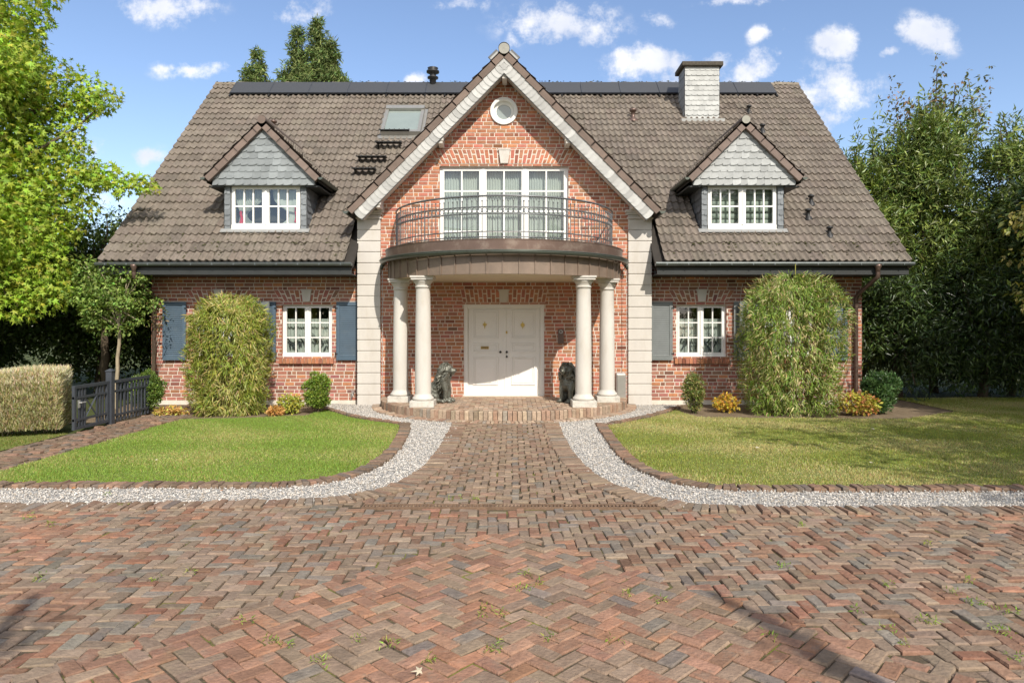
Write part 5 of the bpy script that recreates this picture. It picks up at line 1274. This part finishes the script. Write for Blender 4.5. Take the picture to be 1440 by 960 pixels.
shrub('box_shrub', 'thin patchy box shrub under the window right of the porch', 'shrub', W(975, 14.7), 14.7, .46, .82, .42, 4200, .045, OVAL, (.14, .18, .04), (.32, .26, .10), .3, M['leafdark'], BXG, droop=-.4, cr=.09)
shrub('box_shrub', 'dark green box shrub at the right house corner', 'shrub', W(1238, 14.6), 14.6, .74, .94, .7, 10500, .05, OVAL, (.06, .12, .035), (.10, .17, .05), .2, M['leafdark'], BXG, droop=-.9, cr=.11)
YG = 'low yellow leaved plants in the beds'
shrub('spirea', 'low pale yellow plant at the foot of the left bamboo', 'plant', W(241, 14.35), 14.35, .75, .16, .3, 380, .07, OVAL, (.52, .42, .10), (.58, .33, .12), .4, M['leaf'], YG, cr=.07, stems=8)
shrub('spirea', 'yellow-green leafy plant left of the bright box shrub', 'plant', W(408, 14.6), 14.6, .55, .42, .4, 800, .065, OVAL, (.34, .38, .06), (.52, .46, .08), .4, M['leaf'], YG, cr=.09)
shrub('spirea', 'small orange-leaved plant between bamboo and yellow-green plant', 'plant', W(388, 14.3), 14.3, .36, .18, .3, 240, .065, OVAL, (.60, .36, .12), (.5, .26, .08), .4, M['leaf'], YG, cr=.06, stems=6)
shrub('spirea', 'golden orange plant right of the thin box shrub', 'plant', W(1021, 14.8), 14.8, .55, .40, .4, 620, .07, OVAL, (.56, .42, .06), (.52, .25, .05), .3, M['leaf'], YG, cr=.08)
shrub('spirea', 'widest golden plant with reddish tips beside the dark box shrub', 'plant', W(1203, 14.3), 14.3, .88, .48, .5, 1300, .075, OVAL, (.42, .38, .06), (.52, .22, .09), .3, M['leaf'], YG, cr=.10)
# red-leaved climber twig by the left downpipe
mb = MB(); clump_leaves(mb, [(W(222, 15.6), 15.6, Z(py, 15.6), .22) for py in (425, 445, 455)] + [(W(232, 15.6), 15.6, Z(440, 15.6), .15)], 500, .06, OVAL, (.20, .13, .06), (.16, .20, .05), .5)
for k in range(5): mb.tube([(W(216, 15.9), 15.9, 0), (W(214 + k, 15.8), 15.8, 1.2), (W(216 + 4 * k, 15.6), 15.6, Z(420 + 8 * k, 15.6))], [.012, .009, .003], 5, col=(.12, .09, .06))
tag(mb.build('climbing_shrub', M['leaf']), 'thin reddish shrub climbing beside the left downpipe', 'shrub')

# ================================================================== trees
# large sweetgum reaching in from the left
tx_, ty_ = -14.0, 14.8
cl = [ell_clumps((-14.0, 15.2, 7.4), (3.8, 3.4, 5.8), 170, .5, .85, .45, low=2.2)]
br = []
for px, py, Y, r in ((215, 262, 10.2, .10), (205, 262, 10.2, .14), (193, 258, 10.2, .17), (180, 262, 10.2, .17), (165, 252, 10.1, .20), (150, 250, 10.2, .22), (168, 268, 10.1, .12), (135, 245, 10.1, .25), (120, 248, 10.2, .28), (100, 255, 10.2, .33), (85, 240, 10.1, .35), (160, 132, 10.3, .12), (150, 140, 10.2, .16), (140, 148, 10.2, .17), (130, 120, 10.3, .2), (118, 128, 10.3, .25), (125, 150, 10.2, .2), (105, 145, 10.2, .28), (85, 150, 10.3, .33), (97, 100, 10.2, .18), (80, 105, 10.2, .22), (62, 30, 10.2, .14), (48, 35, 10.2, .22), (35, 15, 10.2, .25), (48, 68, 10.3, .15), (30, 60, 10.2, .3), (100, 175, 10.2, .22), (108, 205, 10.2, .18), (95, 210, 10.2, .25), (80, 190, 10.2, .3), (122, 287, 10.1, .18), (105, 290, 10.1, .28), (85, 290, 10.0, .3), (100, 315, 10.1, .18), (90, 335, 10.0, .16), (70, 330, 9.9, .32), (60, 370, 9.8, .32), (78, 405, 9.7, .22), (60, 415, 9.7, .3), (40, 400, 9.7, .35), (25, 430, 9.6, .25), (72, 385, 9.7, .25), (10, 420, 9.6, .3), (40, 350, 9.7, .4), (30, 300, 9.8, .4), (40, 250, 9.9, .4), (40, 200, 10, .4), (35, 150, 10, .4), (30, 100, 10, .35), (15, 380, 9.6, .4), (20, 330, 9.5, .4), (5, 270, 9.5, .45), (5, 200, 9.6, .45), (5, 130, 9.7, .45), (10, 60, 9.8, .4)):
    Y *= 1.56; br.append((W(px, Y), Y, Z(py, Y), r * 1.15 * 1.5))
c0 = cl[0]; pxs = 720 + c0[:, 0] * F / c0[:, 1]; c0 = c0[(pxs < 60) & ~((c0[:, 2] < 2.9) & (c0[:, 0] > -12.6))]
cl = np.vstack([c0, np.array(br)])
tree('sweetgum_tree', 'large sweetgum tree with yellow-green star leaves reaching in from the left edge', 'tree', (tx_, ty_), 2.6, .26, cl,
     dict(dens=700, size=.13, tmpl=STAR, base=(.30, .41, .045), alt=(.46, .44, .06), alt_p=.10, droop=.5, var=.25, up=.30, outw=.7), M['leaf'], nlimb=46, fill=110)
# small tree behind the fence
ct = ell_clumps((W(158, 15.7), 15.7, 2.42), (1.0, .7, .80), 90, .18, .3, .3, low=1.75)
tree('small_tree', 'young pale-trunked tree behind the fence at the left house corner', 'tree', (W(163, 15.5), 15.5), 1.75, .05, ct, dict(dens=1500, size=.085, tmpl=OVAL, base=(.19, .28, .06), alt=(.30, .38, .10), alt_p=.2, droop=.3, up=.9, flat=.5), M['leaf'], 'palebark', nlimb=20)
BG = 'background trees'
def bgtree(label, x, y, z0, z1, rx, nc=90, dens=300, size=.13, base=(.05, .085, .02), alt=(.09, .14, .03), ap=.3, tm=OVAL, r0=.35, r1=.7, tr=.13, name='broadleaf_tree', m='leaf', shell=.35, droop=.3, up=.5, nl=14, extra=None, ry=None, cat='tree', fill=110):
    nc = int(nc * 1.35); dens *= 1.5; c = ell_clumps((x, y, (z0 + z1) / 2), (rx, ry or rx * .9, (z1 - z0) / 2), nc, r0, r1, shell, low=.3)
    if extra is not None: c = np.vstack([c, np.array(extra)])
    return tree(name, label, cat, (x, y), max(z0 * .8, .8), tr, c, dict(dens=dens, size=size, tmpl=tm, base=base, alt=alt, alt_p=ap, droop=droop, up=up), M[m], group=BG, nlimb=nl, fill=fill)
bgtree('feathery mid-green tree rising left of the roof edge', W(140, 17.5), 17.8, 2.0, Z(305, 17.5), 1.15, 70, 420, .085, (.15, .22, .05), (.24, .30, .07), .3, LANCE, .22, .42,
       extra=[(W(px, 17.5), 17.5, Z(py, 17.5), r) for px, py, r in ((150, 300, .2), (158, 292, .14), (175, 310, .2), (150, 285, .1), (165, 300, .14), (120, 320, .3), (180, 330, .25), (100, 340, .3))])
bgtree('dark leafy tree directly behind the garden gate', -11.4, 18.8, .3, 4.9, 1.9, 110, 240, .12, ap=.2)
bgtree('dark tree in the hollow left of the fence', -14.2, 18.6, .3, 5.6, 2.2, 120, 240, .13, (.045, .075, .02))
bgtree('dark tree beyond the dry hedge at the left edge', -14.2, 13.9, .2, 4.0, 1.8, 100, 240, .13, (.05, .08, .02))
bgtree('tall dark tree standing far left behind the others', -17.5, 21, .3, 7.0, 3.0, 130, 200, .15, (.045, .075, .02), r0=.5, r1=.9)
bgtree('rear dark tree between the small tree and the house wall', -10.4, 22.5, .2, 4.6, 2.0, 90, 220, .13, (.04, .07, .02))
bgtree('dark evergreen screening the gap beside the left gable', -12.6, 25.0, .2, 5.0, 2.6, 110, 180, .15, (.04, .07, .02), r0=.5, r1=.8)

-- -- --

→ WRITTEN TASK
Tally the lines of the data that contain the string "extra" and report the total alone.

→ THE RESPONSE
3